Coming at the end of the 80s, is a film that is much scarier than it’s misspelled title. It tells the story of the Creed family and a nearby pet cemetery where anything that gets buried comes to life….. as a zombie.  With a screenplay written by Stephen King himself, this flick is one of the most disturbing of his adaptations.

 

Misery1990

Based on the novel of the same name, and directed by Rob Reiner comes a film that shows just how insane fandom can get (something one could learn writing for the internet). A writer is rescued and nursed back to health by a mysterious woman after a car accident. It is soon revealed that she is an insane fan who tortures him in an effort to force him to write his next novel. Kathy Bates frightening performance as the crazed fan, Annie Wilkes, will keep you on the edge of your seat.

 

Creepshow 1982

When master director George .A. Romero teams up with Stephen King for a film, you know you have a masterpiece on your hands. Creepshow is a horror anthology film that acts as a love letter to vintage horror comics such as Tales from the Crypt and Vault of Horror. The film consists of five shorts with two of the shorts, Weeds and The Crate being based on King stories. The rest were written by King specifically for the movie. From start to finish, Creepshow is a fun, gorey, creepy and hilarious joy ride.

 

 

Carrie1976

Based on Stephen King’s very first novel, Carrie is the very first of King’s works to be adapted for the big screen. It is also the film that broke legendary director Brian De Palma into the mainstream. The film follows a young girl named Carrie White who is bullied by all her classmates as well as abused at home by her psychotic mother. She soon develops telekinetic abilities. These elements all lead to one of the most iconic climax’s in horror film history. This film has had two remakes, a sequel , a musical and is referenced quite a bit in pop culture.  Chances are you have already seen this film since its on TV every other day, but if you haven’t check it out for sure!

 

The Shining1980

Stanley Kubrick was known as a perfectionist and this film serves as a perfect example of this. A family heads to an isolated hotel for the winter. It doesn’t take long before evil spirits drive the father (played by Jack Nicholson) insane while his son has horrible visions of both the past and present. The film is hated by many hardcore Stephen King purists as well as King himself for not closely following the book, however if you ignore these changes you have a perfect film. Kubrick is able to craft a horrid, atmospheric and surreal horror epic that is one of the best horror films of all time and one of the few times a film proves to be better than the book.

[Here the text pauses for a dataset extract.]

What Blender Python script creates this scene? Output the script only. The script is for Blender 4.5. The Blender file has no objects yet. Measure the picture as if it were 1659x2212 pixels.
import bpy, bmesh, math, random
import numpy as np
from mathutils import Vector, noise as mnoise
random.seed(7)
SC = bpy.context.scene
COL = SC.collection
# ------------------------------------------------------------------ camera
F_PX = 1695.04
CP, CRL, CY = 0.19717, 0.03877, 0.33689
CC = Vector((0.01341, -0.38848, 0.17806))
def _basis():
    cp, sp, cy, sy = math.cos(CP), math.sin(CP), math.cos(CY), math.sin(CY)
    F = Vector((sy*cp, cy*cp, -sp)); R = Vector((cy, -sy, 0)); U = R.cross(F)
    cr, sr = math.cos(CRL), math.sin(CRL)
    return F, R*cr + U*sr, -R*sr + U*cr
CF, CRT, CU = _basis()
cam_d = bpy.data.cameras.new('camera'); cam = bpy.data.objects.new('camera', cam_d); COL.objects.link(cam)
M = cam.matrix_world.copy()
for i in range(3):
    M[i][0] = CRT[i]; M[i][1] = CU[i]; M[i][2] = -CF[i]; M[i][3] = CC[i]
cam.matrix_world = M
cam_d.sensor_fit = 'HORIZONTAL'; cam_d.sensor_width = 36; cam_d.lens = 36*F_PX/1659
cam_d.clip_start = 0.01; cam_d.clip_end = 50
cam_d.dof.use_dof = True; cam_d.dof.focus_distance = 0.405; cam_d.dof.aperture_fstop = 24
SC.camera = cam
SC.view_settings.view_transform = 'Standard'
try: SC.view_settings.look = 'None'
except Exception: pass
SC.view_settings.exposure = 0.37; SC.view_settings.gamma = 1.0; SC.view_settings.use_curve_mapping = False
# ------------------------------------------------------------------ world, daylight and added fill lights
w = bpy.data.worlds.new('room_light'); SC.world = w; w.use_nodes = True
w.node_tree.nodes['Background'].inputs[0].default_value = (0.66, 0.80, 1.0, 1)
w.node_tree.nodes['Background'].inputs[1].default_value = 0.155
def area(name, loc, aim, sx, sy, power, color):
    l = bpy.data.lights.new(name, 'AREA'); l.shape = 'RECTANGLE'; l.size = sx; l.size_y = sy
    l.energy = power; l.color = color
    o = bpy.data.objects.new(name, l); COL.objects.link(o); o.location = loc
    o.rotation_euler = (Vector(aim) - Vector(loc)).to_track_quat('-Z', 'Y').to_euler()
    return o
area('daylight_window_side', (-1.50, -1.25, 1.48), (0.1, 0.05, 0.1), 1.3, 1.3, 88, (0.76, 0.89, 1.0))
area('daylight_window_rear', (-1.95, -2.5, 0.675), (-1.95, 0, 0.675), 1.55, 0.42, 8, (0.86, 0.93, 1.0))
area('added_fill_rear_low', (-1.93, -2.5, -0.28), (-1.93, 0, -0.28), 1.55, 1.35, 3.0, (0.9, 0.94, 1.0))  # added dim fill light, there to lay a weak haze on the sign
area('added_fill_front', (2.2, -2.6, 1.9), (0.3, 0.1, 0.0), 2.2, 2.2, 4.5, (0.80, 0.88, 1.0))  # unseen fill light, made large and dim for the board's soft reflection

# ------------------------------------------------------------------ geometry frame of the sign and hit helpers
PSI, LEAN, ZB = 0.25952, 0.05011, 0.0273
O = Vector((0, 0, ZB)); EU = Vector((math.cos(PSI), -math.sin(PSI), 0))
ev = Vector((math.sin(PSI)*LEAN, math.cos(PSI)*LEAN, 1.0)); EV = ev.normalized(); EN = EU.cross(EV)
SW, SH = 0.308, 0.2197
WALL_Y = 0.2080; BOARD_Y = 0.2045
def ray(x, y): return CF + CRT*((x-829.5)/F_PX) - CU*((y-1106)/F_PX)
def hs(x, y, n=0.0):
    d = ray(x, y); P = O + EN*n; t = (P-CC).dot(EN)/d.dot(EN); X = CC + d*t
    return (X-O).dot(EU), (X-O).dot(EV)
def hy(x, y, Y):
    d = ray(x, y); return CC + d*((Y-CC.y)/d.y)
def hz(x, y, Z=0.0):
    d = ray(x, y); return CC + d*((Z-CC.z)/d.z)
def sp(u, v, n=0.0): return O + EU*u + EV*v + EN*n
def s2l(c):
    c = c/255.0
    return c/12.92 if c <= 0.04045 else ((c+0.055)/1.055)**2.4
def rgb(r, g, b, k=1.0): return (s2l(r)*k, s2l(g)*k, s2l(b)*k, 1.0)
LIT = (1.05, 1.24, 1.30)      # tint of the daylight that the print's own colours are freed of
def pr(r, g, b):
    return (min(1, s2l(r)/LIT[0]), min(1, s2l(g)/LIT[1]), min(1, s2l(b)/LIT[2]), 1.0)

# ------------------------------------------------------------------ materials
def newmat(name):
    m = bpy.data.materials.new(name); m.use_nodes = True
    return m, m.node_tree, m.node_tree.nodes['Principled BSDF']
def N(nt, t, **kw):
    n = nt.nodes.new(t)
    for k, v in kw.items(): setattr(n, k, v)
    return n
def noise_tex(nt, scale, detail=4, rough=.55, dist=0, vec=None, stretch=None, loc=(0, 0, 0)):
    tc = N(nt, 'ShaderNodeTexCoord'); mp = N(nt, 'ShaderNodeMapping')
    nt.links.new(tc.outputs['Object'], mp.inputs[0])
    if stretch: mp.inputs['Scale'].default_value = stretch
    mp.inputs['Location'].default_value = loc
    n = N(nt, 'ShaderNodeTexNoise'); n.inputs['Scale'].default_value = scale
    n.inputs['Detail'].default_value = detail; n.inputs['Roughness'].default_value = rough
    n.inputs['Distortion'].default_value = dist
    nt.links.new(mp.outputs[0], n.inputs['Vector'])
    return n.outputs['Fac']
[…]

Honorable Mentions: Tales from the Darkside the Movie, Needful Things.

 

  • nomad

    I thought The Dark Half and Secret Window were pretty good movies. I think they qualify as horror. I’ve read so many Stephen King books & watched so many Stephen King films that they’re starting to blur in my mind.

    • Anthony Carioscia

      It was hard only fiting ten. I never saw Secret Window but i remember Dark Half being good

  • dakotablue

    Granted it was a TV movie, but Salem’s Lot was pretty creepy (evil kids are particularly horrible to me). A couple of The Shining scenes stick in my mind (Kubrick had a lot to do with that, though), and watching Kathy Bates get ready to chop Caan’s foot with the axe–yikes! real dread.